Not only this, but going to war with Iran is in Netanyahu’s best interest. The Israeli PM is unpopular because of Gaza. Not only had he contributed to a humanitarian disaster, he has not secured victory, even after the tens of thousands of civilian bodies have been counted. There are still over a hundred Israeli hostages still held by Hamas and others, which he, in the eyes of the voting public, has failed to bring home. Hundreds more Israeli soldiers are dead, with no victory against Hamas to show for it. If an election was held in Israel, Likud, Bibi’s governing party, would likely lose badly. If a full-on war with Iran were to be started, it would give him an excuse to postpone democracy, claiming his status as a wartime leader too important to jeopardise.
The domestic pressure on Bibi is almost as intense as the international pressure. The US, UK, EU, traditional Israeli allies are growing more hawkish over Gaza, threatening to withdraw their support entirely if greater effort to save civilian lives and provide aid is not taken. There has been a renewal of western support following Iran’s attack, but not insomuch as turning a blind eye to the ongoing atrocities in Gaza.
That being said, Israel has acted independently of the US before, successfully at that, and wouldn’t squeam at doing so again. Netanyahu wants this fight; it is not in his personal interest to do nothing. If he escalates, more will die, but he will survive.
After years of indirect conflict, of engaging via proxies and covert ops, Iran’s attack, and arguably Israel’s strike on 1 April, has opened the proverbial Pandora’s Box. The world waits with baited breath for Bibi’s next move. No one else (perhaps except for Vladimir Putin in Russia, for obvious reasons) wants this war to start. Such action by Israel would be shallow and petty, not to mention foolish. If he’s looking to exact revenge, a defining and worrying trait of the Israeli state these days, more strikes on Iranian military targets in the wider region would be preferable to a direct attack on Iran. For example, Hezbollah in Lebanon is arguably a greater threat to Israel at present, willing and able to exact a greater toll on Israel than Iran at this moment.
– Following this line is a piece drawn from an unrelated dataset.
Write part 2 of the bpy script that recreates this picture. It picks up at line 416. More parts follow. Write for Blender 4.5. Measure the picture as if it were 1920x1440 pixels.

If Bibi wants to look tough for his thuggish cabinet, he can do so without needlessly placing Israeli lives in danger by starting a war. He needs to focus on ending operations in Gaza. That’s where Israel has the most skin in the game. Literally, as hostages still languish in captivity. Hezbollah threaten an attack from the north, and the Houthis to the south. By comparison, Iran poses no great direct threat. If he’s smart, he’ll focus on the real threats, not pursue an ideological conflict with Iran for selfish reasons.
Even if he does start this war, it’s a stay of execution only. Starting a war with Iran won’t defeat Hamas, it won’t pacify Hezbollah, it won’t bring the hostages home. It also won’t guarantee his popularity improving among voters. Is Bibi really that short-sighted? Will he risk losing even more of his international support, including from those helping to protect his people? US warships in the eastern Mediterranean are doing just that, as are British ships alongside them. Will he really risk the lives of his people for his pride? If Netanyahu pushes his luck and goes for it, causing allied ships to sail home, if Iran retaliates with more missiles and drones, and if those weapons that could have been shot down by the Brits and Americans get through the Iron Dome, that’s exactly what will happen.